Не Петр гнался за героем поэмы, но творение Петра, погубившее мать и невесту Евгения, решило отомстить маленькому человеку, который посмел усомниться в его полезности.

"В городе, который на ржавой брусничной воде мановением руки долговязого самодержца возник среди чахлых сосен и болотных мхов, в сумасшедшем камне его, под его больным солнцем, в белых, фантастических его ночах - в городе, где мертвый чиновник гоняется за коляской и срывает генеральскую шинель с обомлевших плеч, а человеческий нос в вицмундире и орденах, получив назначение, отправляется за границу, - в этом городе истории, подобные моей, далеко не редкость.

Не такое случается на пустынных, синеющих к вечеру площадях, в тесных переулках, в бесконечных асфальтовых дворах, цепочкой тянущихся от одного канала к другому." В заключительной повести "петербургского цикла" мертвое тело Города обращается в прах. Не будет даже поживы любопытствующим туристам. Распад, проявление ушедших под асфальт болот, возвращение...

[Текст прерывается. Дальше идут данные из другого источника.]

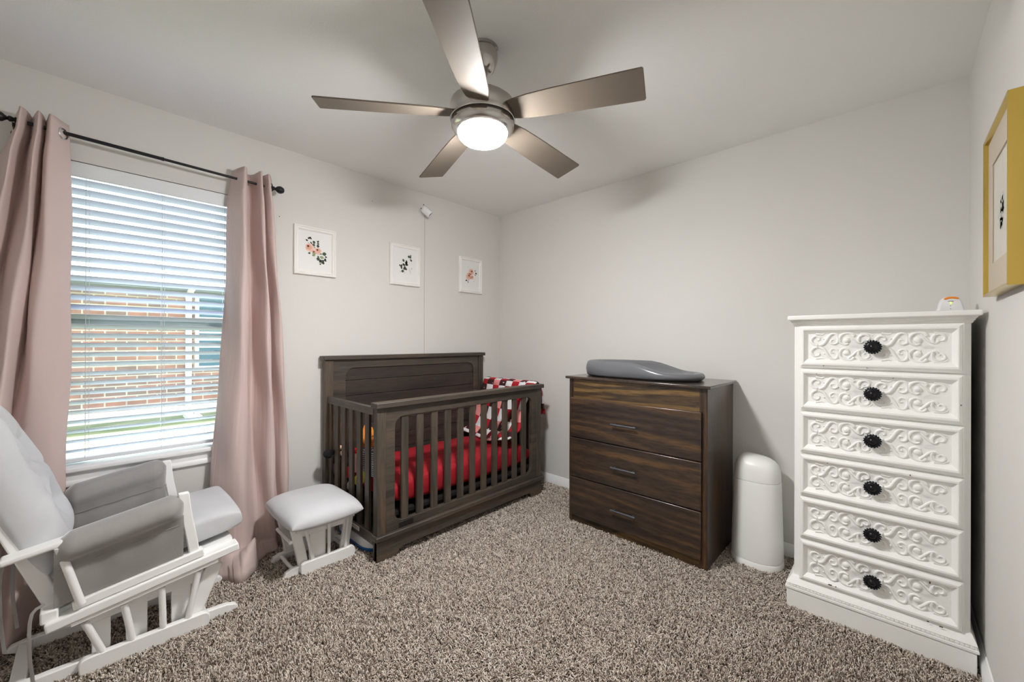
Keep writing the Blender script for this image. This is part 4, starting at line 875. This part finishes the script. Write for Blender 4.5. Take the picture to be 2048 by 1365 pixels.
# ------------------------------------------------------------------ carpet pile
def carpet():
    rng=np.random.default_rng(3)
    cam=np.array([-2.76,-2.80]); 
    dens=33000; N=int(3.4*3.05*dens)
    p=np.stack([rng.uniform(XW+.004,-.004,N),rng.uniform(YS+.004,-.004,N)],1)
    d=p-cam; dist=np.hypot(d[:,0],d[:,1]); ang=np.degrees(np.arctan2(d[:,1],d[:,0]))
    keep=(dist>1.0)&(np.abs(ang-43.5)<66)
    # fewer tufts where crib, dressers and chest stand on the pile
    def inside(x0,x1,y0,y1): return (p[:,0]>x0)&(p[:,0]<x1)&(p[:,1]>y0)&(p[:,1]<y1)
    hid=inside(-.47,0,-2.06,-1.21)|inside(-.5,0,-3.02,-2.45)|inside(-1.3,-.4,-.6,0)
    keep&=~hid
    keep&=(rng.random(N)<np.clip(2.4/dist,.42,1))
    p=p[keep]; dist=dist[keep]; n=len(p)
    # low-frequency lean direction gives the brushed patches
    lx=np.sin(p[:,0]*3.1+1.7*np.sin(p[:,1]*2.3))+np.sin(p[:,1]*4.7+p[:,0]*1.3)
    base=rng.uniform(0,2*PI,n)+.5*lx
    L=rng.uniform(.014,.026,n); lx2=np.sin(p[:,0]*7.3+2*np.sin(p[:,1]*5.1))*np.sin(p[:,1]*6.1+p[:,0]*2.7); lean=np.clip(rng.normal(.8,.3,n)+.18*lx+.22*lx2,.05,1.4)
    r=rng.uniform(.0018,.0027,n)*np.clip(dist/1.9,1,1.5)
    ca,sa=np.cos(base),np.sin(base)
    curl=rng.uniform(-1.2,1.2,n)
    V=np.zeros((n,10,3)); 
    z0=-.0125
    for ring,t,rs in ((0,0.,1.),(1,.5,1.05),(2,.85,.85)):
        b2=base+curl*t; 
        h=L*np.sin(lean*t*.9+.0)/np.maximum(lean*.9,.01); zz=L*t*np.cos(lean*t*.75)
        cx=p[:,0]+np.cos(b2)*h*lean*.9; cy=p[:,1]+np.sin(b2)*h*lean*.9
        for j in range(3):
            q=2*PI*j/3+base+t*2.0
            V[:,ring*3+j,0]=cx+np.cos(q)*r*rs; V[:,ring*3+j,1]=cy+np.sin(q)*r*rs; V[:,ring*3+j,2]=z0+zz+np.sin(q+1)*r*.4*(t>0)
    V[:,9,0]=V[:,6:9,0].mean(1)+np.cos(base+curl)*r*.9; V[:,9,1]=V[:,6:9,1].mean(1)+np.sin(base+curl)*r*.9; V[:,9,2]=V[:,6:9,2].mean(1)+r*.5
    V[:,:,0]=np.clip(V[:,:,0],XW+.002,-.002); V[:,:,1]=np.clip(V[:,:,1],YS+.002,-.002)
    tri=[]
    for a in (0,3):
        for j in range(3):
            j2=(j+1)%3; tri+=[(a+j,a+j2,a+3+j2),(a+j,a+3+j2,a+3+j)]
    for j in range(3): tri.append((6+j,6+(j+1)%3,9))
    tri=np.array(tri); F=(tri[None]+10*np.arange(n)[:,None,None]).reshape(-1)
    nf=n*len(tri)
    me=bpy.data.meshes.new('carpet_pile'); me.vertices.add(n*10); me.vertices.foreach_set('co',V.reshape(-1).astype(np.float32))
    me.loops.add(nf*3); me.loops.foreach_set('vertex_index',F.astype(np.int32))
    me.polygons.add(nf); me.polygons.foreach_set('loop_start',(np.arange(nf)*3).astype(np.int32)); me.polygons.foreach_set('loop_total',np.full(nf,3,np.int32))
    me.polygons.foreach_set('use_smooth',np.ones(nf,bool)); me.materials.append(M['tuft']); me.update(); me.validate()
    o=bpy.data.objects.new('carpet_pile',me); C.objects.link(o)
    tag(o,'beige and brown shaggy carpet pile covering the whole floor','carpet',kind='stuff')
    print('tufts',n)
carpet()

# ------------------------------------------------------------------ light, sky, camera
w=bpy.data.worlds.new('sky'); bpy.context.scene.world=w; w.use_nodes=True
bg=w.node_tree.nodes['Background']; bg.inputs[0].default_value=(.86,.93,1,1); bg.inputs[1].default_value=2.5
la=bpy.data.lights.new('window_portal','AREA'); la.shape='RECTANGLE'; la.size=WX1-WX0; la.size_y=WZ1-WZ0; la.cycles.is_portal=True
lo=bpy.data.objects.new('window_portal',la); C.objects.link(lo); lo.location=((WX0+WX1)/2,.16,(WZ0+WZ1)/2); lo.rotation_euler=(R(-90),0,0)
sn=bpy.data.lights.new('sun','SUN'); sn.energy=14; sn.angle=R(4); sn.color=(1,.97,.92)
so=bpy.data.objects.new('sun',sn); C.objects.link(so); so.location=(-4,5,8); so.rotation_euler=Vector((.45,-.2,-1)).to_track_quat('-Z','Y').to_euler()
sc_=bpy.context.scene
cam=bpy.data.cameras.new('camera'); co=bpy.data.objects.new('camera',cam); C.objects.link(co); sc_.camera=co
cam.sensor_width=36; cam.lens=803.05/2048*36; cam.clip_start=.02; cam.clip_end=100
yaw,pitch,roll=.7603,.0006,.0034
f=Vector((math.cos(pitch)*math.cos(yaw),math.cos(pitch)*math.sin(yaw),math.sin(pitch))); r=Vector((math.sin(yaw),-math.cos(yaw),0)); u=r.cross(f)
r2=r*math.cos(roll)+u*math.sin(roll); u2=-r*math.sin(roll)+u*math.cos(roll)
co.matrix_world=Matrix(((r2.x,u2.x,-f.x,-2.7595),(r2.y,u2.y,-f.y,-2.8017),(r2.z,u2.z,-f.z,1.2247),(0,0,0,1)))
vs=sc_.view_settings; vs.view_transform='Standard'; vs.look='None'; vs.gamma=1; vs.exposure=.9; vs.use_curve_mapping=False
cy=sc_.cycles; cy.use_adaptive_sampling=True; cy.adaptive_threshold=.025; cy.max_bounces=9; cy.diffuse_bounces=6; cy.glossy_bounces=4; cy.transparent_max_bounces=12; cy.sample_clamp_indirect=6; cy.use_denoising=True; cy.caustics_reflective=False; cy.caustics_refractive=False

Смерть отрывает информационный объект от своих носителей и позволяет людям узреть каменный лик Зверя, смертного бога, одушевленного Городом.

В первых повестях монстр невидим. Тайный дирижер описываемых событий, он подталкивал Антиоха, он защищал Игнациуса, чтобы потом убить, он искал выход.

Если Город ищет спасения, Ему не суждено его найти.

Ему не суждено его найти.



IV-а. "Русские города равнодушно гордятся своими годами, и блеск одних годов сменяется глухим предвестием других." Зверь воссоздает на улицах и площадях бывшей столицы минувшие времена. На три исторических сектора распадается город.

Основание: Петр, так и оставшийся превыше всего: превыше вертолетной власти реального мира.

Золотое николаевское тридцатилетие, начавшееся в памятном декабре, когда город расстался с иллюзиями своего основателя - ибо он создан был именно для того, чтобы авантюры, подобные декабрю 1825 года, бездарные и безответственные, заканчивались удачей. Город выбрал спокойствие порядка: "Гвардия Николая I вполне боеспособна", - говорит генерал Харлампиев, склоняясь перед особыми правами эпохи военных поселений.